Nope... not finding it.  The closest thing was one or two people who
said ACPI when they meant AHCI ( and were quickly corrected ).  This
is probably what you were thinking of since windows xp did not ship
with an ahci driver so it was quite common for winxp users to have
this problem when in _AHCI_ mode.

> That you "have yet to see a single system that implements it" is
> about the worst piece of internet research I've ever seen. Do you
> not _get_ that your opinion about what exists and how it works is
> not authoritative?

Show me one and I'll give you a cookie.  I have disassembled a number
of acpi tables and yet to see one that has it.  What's more,
motherboard vendors tend to implement only the absolute minimum they
have to.  Since nobody actually needs this feature, they aren't going
to bother with it.  Do you not get that your hand waving arguments of
"you can google for it" are not authoritative?

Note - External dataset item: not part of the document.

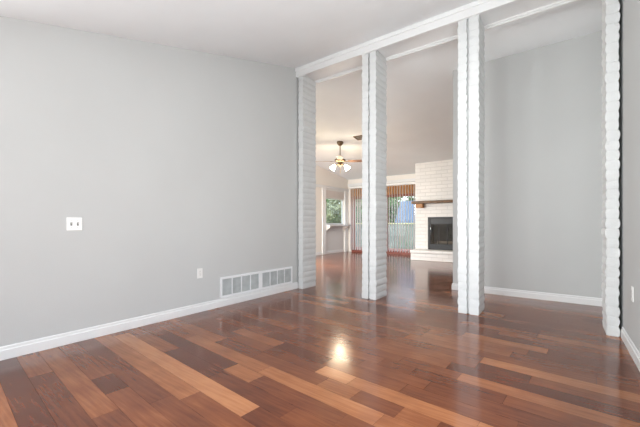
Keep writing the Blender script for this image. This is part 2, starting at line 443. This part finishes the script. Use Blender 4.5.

> You can also find articles about both windows and linux systems
> actively using ACPI fan control going back to 2009

Maybe you should have actually read those articles.  Linux supports
acpi fan control, unfortunately, almost no motherboards actually
implement it.  Almost everyone who wants fan control working in linux
has to install lm-sensors and load a driver that directly accesses one
of the embedded controllers that motherboards tend to use and run the
fancontrol script to manipulate the pwm channels on that controller.
These days you also have to boot with a kernel argument to allow
loading the driver since ACPI claims those IO ports for its own use
which creates a conflict.

Windows users that want to do this have to install a program... I
believe a popular one is called q-fan, that likewise directly accesses
the embedded controller registers to control the fan, since the acpi
tables don't bother properly implementing the acpi fan spec.

Then there are thinkpads, and one or two other laptops ( asus comes to
mind ) that went and implemented their own proprietary acpi interfaces
for fancontrol instead of following the spec, which required some
reverse engineering and yet more drivers to handle these proprietary
acpi interfaces.  You can google for "thinkfan" if you want to see this.

> These are not hard searches to pull off. These are not obscure 
> references. Go to the google box and start typing "ACPI fan..."
> and check the autocomplete.
> 
> I'll skip ovea all the parts where you don't know how a chipset
> works and blah, blah, blah...
> 
> You really should have just stopped at "I don't know" and "I've
> never" because you keep demonstrating that you _don't_ know, and
> that you really _should_ _never_.
> 
> Tell us more about the lizard aliens controlling your computer, I
> find your versions of realty fascinating...

By all means, keep embarrassing yourself with nonsense and trying to
cover it up by being rude and insulting.